Task brief
Begin at the line that contains "52), .6, var=.02, scale=1)", stop after the line that contains "M_OWOOD = mat('orange_booth_wall', (196, 132, 98), .6, var=.15)", and reproduce only that span, unaltered.

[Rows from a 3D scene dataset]

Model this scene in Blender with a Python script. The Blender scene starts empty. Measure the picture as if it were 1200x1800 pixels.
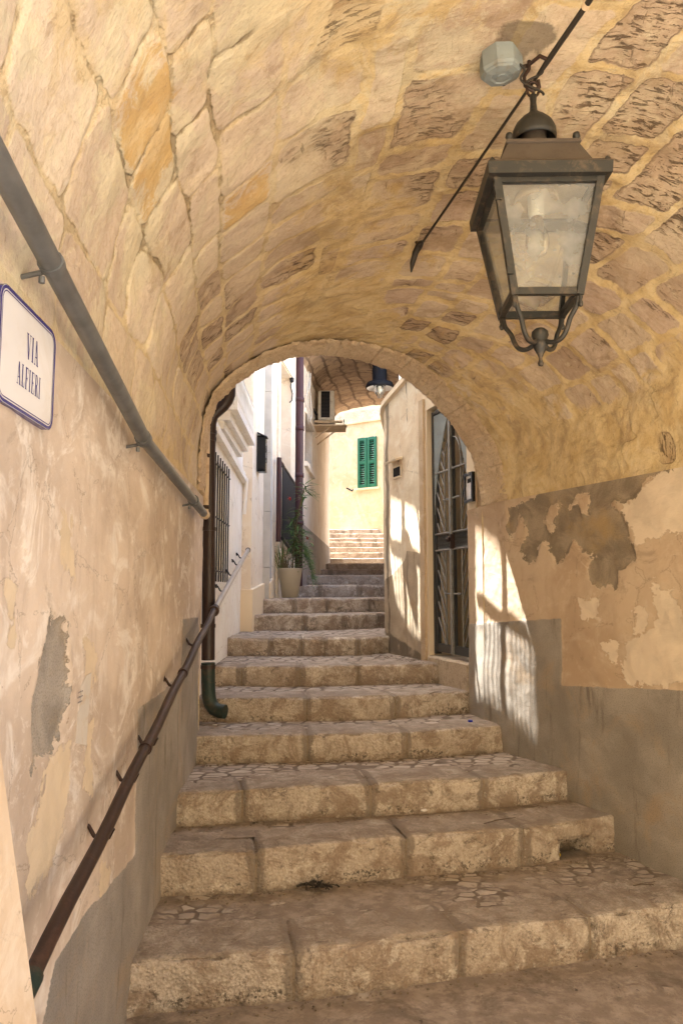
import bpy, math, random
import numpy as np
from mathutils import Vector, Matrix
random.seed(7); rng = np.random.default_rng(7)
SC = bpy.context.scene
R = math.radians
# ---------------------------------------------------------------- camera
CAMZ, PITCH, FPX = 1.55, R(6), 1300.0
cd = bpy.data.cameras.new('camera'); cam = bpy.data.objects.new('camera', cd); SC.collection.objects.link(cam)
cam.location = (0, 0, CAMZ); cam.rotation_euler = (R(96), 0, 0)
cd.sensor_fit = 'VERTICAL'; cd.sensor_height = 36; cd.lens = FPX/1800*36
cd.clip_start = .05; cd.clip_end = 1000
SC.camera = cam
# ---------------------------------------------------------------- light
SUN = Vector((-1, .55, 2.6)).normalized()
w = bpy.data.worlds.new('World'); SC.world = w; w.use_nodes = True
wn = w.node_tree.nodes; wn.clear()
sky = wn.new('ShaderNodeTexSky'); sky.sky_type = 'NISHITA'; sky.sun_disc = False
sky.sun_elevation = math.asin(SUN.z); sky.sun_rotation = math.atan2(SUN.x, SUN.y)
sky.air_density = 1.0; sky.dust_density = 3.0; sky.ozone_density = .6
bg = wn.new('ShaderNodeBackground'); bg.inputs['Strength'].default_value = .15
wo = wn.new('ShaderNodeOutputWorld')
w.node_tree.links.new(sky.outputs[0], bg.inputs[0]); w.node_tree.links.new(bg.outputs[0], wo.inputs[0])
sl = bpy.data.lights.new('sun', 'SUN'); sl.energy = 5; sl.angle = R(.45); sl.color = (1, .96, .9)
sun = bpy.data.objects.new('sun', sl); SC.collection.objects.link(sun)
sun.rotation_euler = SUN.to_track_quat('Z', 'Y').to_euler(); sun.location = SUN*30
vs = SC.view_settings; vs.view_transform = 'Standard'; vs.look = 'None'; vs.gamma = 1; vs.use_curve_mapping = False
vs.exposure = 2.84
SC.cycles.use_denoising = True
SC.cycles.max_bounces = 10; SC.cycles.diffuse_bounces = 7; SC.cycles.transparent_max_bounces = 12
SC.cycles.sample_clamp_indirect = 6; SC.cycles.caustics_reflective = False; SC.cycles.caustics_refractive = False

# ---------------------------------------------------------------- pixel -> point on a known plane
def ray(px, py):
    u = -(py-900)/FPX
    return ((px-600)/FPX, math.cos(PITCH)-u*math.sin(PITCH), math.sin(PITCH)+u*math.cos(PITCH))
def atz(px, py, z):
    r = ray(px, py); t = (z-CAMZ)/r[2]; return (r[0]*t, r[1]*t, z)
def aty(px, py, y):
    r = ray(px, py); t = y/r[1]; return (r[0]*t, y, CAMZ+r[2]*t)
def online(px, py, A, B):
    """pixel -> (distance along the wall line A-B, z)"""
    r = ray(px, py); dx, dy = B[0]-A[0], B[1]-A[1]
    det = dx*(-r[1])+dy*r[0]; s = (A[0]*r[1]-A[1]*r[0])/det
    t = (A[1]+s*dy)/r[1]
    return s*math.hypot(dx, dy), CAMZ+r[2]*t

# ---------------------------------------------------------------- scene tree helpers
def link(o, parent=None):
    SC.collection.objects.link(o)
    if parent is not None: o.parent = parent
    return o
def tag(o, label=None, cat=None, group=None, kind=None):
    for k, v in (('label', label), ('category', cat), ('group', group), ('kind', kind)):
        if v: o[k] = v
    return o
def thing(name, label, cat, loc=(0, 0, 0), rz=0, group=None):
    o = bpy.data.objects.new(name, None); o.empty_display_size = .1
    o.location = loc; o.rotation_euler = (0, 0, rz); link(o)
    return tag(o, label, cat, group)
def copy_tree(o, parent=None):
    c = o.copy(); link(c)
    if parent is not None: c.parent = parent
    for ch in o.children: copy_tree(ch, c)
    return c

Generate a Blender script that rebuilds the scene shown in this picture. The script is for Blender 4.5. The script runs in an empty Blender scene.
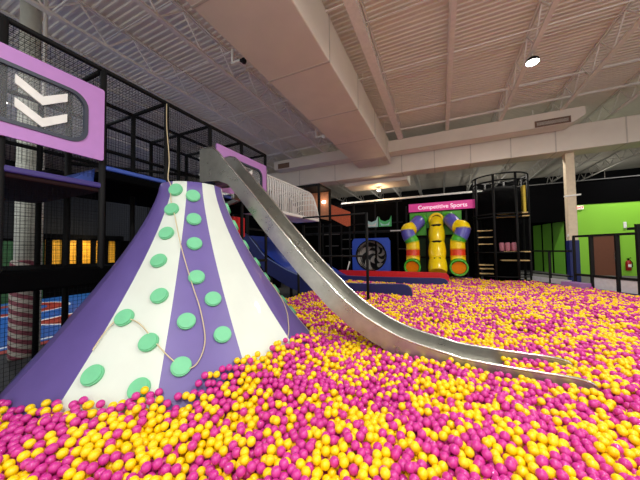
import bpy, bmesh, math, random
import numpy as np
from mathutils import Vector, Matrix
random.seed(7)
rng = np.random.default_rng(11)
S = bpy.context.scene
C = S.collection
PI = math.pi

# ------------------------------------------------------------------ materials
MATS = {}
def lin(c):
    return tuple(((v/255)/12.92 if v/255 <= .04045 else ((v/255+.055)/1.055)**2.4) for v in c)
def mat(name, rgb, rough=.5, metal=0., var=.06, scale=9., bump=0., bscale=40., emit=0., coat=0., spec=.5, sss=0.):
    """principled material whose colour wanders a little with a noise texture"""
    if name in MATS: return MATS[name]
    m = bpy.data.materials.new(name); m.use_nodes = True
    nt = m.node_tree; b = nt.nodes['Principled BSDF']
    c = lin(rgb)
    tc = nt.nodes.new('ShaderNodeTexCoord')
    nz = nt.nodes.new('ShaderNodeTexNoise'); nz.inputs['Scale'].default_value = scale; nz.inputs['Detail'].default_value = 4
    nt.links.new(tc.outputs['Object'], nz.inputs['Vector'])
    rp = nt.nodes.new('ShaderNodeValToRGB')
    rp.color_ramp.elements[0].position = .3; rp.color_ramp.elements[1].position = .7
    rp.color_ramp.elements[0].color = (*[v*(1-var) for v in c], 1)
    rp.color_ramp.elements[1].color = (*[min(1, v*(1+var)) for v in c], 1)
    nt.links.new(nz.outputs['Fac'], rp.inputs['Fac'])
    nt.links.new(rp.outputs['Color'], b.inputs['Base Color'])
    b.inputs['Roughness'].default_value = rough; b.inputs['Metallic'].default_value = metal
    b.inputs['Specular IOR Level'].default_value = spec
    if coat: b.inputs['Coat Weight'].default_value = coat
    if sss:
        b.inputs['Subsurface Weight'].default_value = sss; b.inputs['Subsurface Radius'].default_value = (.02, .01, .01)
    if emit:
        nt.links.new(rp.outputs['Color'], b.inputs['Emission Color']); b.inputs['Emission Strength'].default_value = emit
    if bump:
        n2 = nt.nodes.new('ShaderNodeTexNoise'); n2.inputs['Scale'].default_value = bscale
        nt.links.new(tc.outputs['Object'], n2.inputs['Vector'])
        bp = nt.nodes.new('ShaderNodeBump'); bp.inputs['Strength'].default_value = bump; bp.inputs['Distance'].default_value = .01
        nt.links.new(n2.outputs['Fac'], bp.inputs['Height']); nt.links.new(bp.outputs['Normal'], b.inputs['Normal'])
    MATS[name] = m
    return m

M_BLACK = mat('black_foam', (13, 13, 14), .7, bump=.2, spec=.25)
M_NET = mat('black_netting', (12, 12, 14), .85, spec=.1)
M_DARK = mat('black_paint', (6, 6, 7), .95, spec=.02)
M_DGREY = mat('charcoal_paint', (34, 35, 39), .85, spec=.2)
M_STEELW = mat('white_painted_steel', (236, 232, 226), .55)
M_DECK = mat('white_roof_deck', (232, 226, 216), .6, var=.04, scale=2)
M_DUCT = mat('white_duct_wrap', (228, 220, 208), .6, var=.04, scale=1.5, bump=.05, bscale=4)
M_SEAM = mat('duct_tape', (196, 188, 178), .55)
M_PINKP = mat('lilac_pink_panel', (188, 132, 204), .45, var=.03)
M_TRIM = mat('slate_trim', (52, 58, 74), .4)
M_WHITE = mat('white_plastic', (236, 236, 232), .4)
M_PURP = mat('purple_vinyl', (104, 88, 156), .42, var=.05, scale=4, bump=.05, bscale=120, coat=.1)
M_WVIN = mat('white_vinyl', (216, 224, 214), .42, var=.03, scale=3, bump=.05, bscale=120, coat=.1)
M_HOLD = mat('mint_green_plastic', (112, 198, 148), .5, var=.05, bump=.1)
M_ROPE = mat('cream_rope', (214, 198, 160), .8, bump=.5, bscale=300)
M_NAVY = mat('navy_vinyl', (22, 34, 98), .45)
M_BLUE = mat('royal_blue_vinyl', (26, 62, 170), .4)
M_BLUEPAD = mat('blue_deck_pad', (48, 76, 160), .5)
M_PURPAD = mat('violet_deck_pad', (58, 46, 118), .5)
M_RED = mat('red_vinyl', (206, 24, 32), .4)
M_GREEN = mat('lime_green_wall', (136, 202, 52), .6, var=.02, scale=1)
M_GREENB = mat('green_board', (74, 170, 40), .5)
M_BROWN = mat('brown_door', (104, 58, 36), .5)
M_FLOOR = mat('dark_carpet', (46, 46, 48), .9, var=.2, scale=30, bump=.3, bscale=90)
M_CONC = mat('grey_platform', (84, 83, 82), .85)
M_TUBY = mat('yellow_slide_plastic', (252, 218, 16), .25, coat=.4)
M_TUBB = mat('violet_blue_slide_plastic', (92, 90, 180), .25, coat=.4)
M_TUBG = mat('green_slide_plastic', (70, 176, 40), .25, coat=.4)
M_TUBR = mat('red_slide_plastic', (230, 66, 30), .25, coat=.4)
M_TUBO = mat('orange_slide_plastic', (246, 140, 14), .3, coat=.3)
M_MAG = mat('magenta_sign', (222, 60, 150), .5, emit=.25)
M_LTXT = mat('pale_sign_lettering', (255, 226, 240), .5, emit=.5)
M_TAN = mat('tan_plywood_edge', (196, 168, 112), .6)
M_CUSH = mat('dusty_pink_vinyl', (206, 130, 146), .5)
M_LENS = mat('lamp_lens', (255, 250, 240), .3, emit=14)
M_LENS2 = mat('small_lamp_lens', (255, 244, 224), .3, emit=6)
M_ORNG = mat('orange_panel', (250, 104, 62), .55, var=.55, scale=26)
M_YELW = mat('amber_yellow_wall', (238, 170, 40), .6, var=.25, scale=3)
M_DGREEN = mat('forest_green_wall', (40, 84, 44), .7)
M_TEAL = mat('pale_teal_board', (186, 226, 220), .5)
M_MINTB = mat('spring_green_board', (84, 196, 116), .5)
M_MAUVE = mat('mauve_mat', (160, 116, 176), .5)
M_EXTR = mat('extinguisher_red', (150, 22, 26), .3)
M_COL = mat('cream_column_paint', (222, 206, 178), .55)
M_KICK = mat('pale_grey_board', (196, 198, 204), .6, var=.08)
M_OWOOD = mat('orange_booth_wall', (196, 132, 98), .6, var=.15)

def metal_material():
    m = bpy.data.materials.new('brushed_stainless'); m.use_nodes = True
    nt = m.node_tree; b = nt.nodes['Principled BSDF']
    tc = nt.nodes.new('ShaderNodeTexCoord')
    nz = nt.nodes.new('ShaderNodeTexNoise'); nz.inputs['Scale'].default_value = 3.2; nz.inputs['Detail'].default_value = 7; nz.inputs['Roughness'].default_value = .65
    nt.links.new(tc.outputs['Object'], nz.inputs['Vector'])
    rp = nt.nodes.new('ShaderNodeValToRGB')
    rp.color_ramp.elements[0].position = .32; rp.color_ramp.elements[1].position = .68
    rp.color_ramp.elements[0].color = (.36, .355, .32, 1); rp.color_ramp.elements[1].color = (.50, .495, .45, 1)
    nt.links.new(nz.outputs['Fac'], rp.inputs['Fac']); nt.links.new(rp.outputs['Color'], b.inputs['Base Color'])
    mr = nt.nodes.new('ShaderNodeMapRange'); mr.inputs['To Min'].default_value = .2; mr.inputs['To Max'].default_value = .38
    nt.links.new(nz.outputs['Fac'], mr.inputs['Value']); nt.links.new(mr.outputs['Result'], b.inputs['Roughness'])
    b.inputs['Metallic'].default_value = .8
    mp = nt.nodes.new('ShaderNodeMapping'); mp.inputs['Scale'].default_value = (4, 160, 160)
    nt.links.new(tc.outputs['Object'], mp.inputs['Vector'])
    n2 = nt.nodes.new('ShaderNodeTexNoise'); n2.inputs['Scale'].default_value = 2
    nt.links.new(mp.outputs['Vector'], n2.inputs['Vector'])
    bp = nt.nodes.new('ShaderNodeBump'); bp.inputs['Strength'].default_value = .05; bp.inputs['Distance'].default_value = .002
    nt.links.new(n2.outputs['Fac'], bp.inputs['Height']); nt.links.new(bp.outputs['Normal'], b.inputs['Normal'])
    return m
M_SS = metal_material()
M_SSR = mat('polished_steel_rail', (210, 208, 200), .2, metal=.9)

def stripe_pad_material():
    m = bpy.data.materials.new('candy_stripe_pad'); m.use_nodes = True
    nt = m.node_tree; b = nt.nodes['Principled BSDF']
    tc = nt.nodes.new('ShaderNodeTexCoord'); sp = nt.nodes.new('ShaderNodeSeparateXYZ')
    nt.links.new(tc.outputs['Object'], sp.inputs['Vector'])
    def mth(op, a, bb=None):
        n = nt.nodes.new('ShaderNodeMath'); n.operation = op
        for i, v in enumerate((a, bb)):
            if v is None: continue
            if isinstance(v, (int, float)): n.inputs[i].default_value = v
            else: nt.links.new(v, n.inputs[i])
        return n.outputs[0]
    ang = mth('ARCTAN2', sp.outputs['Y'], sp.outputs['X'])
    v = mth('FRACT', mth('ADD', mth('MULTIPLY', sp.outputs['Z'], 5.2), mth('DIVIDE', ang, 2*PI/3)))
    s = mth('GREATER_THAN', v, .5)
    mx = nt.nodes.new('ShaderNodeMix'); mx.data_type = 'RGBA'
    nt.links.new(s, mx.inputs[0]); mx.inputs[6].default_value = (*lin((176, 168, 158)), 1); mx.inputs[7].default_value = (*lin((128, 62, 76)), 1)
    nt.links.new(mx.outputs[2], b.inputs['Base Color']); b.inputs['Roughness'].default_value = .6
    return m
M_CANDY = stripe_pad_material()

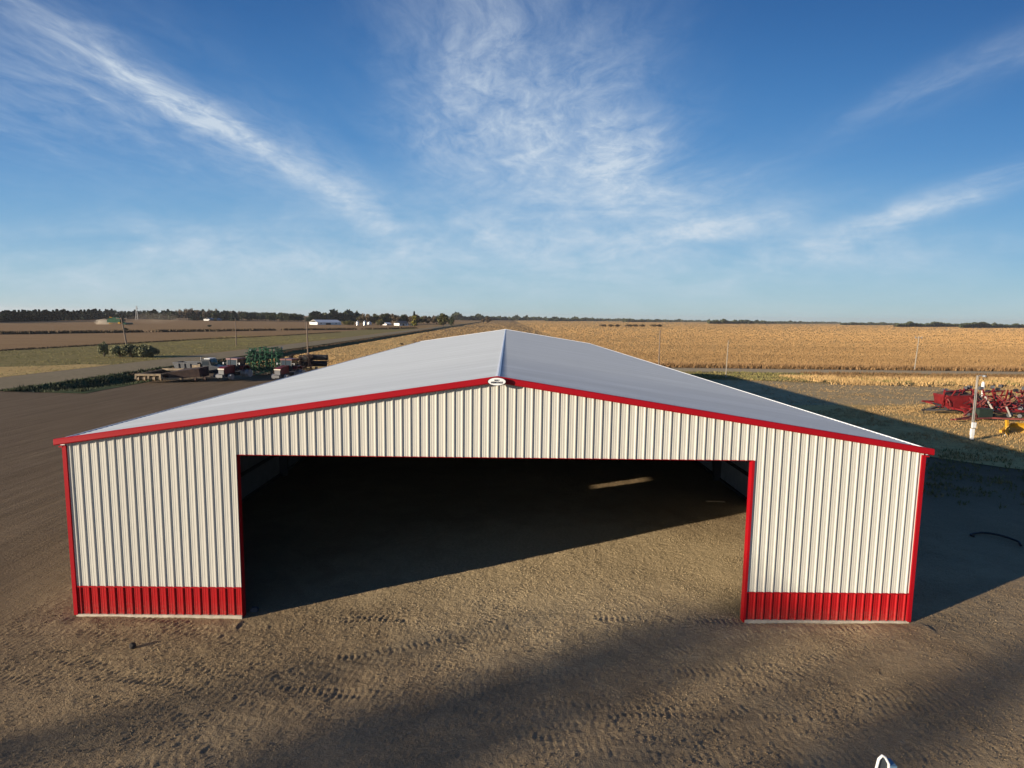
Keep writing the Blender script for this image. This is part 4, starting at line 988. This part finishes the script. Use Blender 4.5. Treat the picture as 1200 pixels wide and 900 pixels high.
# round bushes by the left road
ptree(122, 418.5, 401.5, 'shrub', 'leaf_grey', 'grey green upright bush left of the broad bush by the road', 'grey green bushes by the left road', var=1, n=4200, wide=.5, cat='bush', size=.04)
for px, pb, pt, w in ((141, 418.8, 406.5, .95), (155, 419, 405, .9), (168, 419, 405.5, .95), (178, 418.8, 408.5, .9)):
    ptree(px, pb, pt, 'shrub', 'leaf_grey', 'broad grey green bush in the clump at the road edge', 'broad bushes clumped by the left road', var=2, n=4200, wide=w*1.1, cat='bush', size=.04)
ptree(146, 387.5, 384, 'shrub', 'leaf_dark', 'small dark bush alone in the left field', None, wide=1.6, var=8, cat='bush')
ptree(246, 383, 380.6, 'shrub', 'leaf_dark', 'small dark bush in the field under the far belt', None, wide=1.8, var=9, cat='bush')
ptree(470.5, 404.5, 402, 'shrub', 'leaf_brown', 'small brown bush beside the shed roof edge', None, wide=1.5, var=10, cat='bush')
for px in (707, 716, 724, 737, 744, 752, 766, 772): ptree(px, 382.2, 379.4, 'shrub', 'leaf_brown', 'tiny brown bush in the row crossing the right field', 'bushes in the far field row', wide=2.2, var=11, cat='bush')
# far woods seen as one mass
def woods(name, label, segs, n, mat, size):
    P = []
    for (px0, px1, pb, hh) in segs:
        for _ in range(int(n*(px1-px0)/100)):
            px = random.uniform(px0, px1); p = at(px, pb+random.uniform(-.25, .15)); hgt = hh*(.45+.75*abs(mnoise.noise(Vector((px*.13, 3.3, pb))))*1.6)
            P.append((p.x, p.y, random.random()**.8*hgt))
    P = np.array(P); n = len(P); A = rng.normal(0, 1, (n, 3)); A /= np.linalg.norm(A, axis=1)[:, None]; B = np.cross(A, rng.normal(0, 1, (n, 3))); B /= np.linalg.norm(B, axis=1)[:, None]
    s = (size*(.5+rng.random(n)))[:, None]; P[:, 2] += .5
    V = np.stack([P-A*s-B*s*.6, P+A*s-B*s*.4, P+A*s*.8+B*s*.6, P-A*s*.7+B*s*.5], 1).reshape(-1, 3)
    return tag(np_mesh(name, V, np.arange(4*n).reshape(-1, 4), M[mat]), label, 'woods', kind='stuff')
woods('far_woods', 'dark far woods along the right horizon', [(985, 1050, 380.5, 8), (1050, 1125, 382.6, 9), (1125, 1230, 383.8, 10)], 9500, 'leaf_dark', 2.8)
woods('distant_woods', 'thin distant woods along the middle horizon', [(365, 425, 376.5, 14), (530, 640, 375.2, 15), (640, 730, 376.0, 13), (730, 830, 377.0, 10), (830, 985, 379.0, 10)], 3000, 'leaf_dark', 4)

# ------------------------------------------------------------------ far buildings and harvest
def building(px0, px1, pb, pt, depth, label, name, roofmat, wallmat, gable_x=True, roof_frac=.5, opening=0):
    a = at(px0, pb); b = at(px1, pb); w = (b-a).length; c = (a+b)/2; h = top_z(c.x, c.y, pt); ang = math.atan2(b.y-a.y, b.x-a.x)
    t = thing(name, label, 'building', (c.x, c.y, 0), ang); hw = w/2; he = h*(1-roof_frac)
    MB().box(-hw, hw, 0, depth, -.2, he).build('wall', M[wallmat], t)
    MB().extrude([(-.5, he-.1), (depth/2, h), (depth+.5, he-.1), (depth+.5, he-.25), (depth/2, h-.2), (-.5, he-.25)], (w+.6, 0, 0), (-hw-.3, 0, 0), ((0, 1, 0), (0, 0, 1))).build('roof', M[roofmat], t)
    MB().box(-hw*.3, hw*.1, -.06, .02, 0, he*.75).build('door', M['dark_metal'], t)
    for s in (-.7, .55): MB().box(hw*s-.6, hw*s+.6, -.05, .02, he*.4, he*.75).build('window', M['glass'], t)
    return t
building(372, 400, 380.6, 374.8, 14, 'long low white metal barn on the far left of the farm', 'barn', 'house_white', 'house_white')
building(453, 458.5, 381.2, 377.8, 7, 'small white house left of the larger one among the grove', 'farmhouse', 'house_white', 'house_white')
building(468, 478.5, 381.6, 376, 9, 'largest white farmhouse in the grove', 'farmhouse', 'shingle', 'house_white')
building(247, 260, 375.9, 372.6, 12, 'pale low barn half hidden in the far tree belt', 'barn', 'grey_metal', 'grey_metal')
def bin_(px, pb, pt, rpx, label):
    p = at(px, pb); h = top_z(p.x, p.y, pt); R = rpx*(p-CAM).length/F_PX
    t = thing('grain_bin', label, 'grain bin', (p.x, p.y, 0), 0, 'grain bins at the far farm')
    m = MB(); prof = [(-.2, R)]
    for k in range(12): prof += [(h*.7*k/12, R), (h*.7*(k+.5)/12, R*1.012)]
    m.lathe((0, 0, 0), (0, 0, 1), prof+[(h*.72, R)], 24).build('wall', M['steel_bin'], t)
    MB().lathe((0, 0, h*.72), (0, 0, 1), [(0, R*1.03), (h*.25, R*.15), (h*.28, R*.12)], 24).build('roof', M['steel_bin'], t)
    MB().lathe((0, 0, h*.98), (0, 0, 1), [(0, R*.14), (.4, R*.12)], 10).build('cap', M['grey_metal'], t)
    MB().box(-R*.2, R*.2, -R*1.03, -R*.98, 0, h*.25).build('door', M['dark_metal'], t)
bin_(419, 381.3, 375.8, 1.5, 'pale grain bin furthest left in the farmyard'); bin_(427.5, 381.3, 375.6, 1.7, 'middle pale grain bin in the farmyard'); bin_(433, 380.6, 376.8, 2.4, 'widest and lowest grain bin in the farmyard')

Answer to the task
M_GREEN = mat('lime_green_wall', (136, 202, 52), .6, var=.02, scale=1)
M_GREENB = mat('green_board', (74, 170, 40), .5)
M_BROWN = mat('brown_door', (104, 58, 36), .5)
M_FLOOR = mat('dark_carpet', (46, 46, 48), .9, var=.2, scale=30, bump=.3, bscale=90)
M_CONC = mat('grey_platform', (84, 83, 82), .85)
M_TUBY = mat('yellow_slide_plastic', (252, 218, 16), .25, coat=.4)
M_TUBB = mat('violet_blue_slide_plastic', (92, 90, 180), .25, coat=.4)
M_TUBG = mat('green_slide_plastic', (70, 176, 40), .25, coat=.4)
M_TUBR = mat('red_slide_plastic', (230, 66, 30), .25, coat=.4)
M_TUBO = mat('orange_slide_plastic', (246, 140, 14), .3, coat=.3)
M_MAG = mat('magenta_sign', (222, 60, 150), .5, emit=.25)
M_LTXT = mat('pale_sign_lettering', (255, 226, 240), .5, emit=.5)
M_TAN = mat('tan_plywood_edge', (196, 168, 112), .6)
M_CUSH = mat('dusty_pink_vinyl', (206, 130, 146), .5)
M_LENS = mat('lamp_lens', (255, 250, 240), .3, emit=14)
M_LENS2 = mat('small_lamp_lens', (255, 244, 224), .3, emit=6)
M_ORNG = mat('orange_panel', (250, 104, 62), .55, var=.55, scale=26)
M_YELW = mat('amber_yellow_wall', (238, 170, 40), .6, var=.25, scale=3)
M_DGREEN = mat('forest_green_wall', (40, 84, 44), .7)
M_TEAL = mat('pale_teal_board', (186, 226, 220), .5)
M_MINTB = mat('spring_green_board', (84, 196, 116), .5)
M_MAUVE = mat('mauve_mat', (160, 116, 176), .5)
M_EXTR = mat('extinguisher_red', (150, 22, 26), .3)
M_COL = mat('cream_column_paint', (222, 206, 178), .55)
M_KICK = mat('pale_grey_board', (196, 198, 204), .6, var=.08)
M_OWOOD = mat('orange_booth_wall', (196, 132, 98), .6, var=.15)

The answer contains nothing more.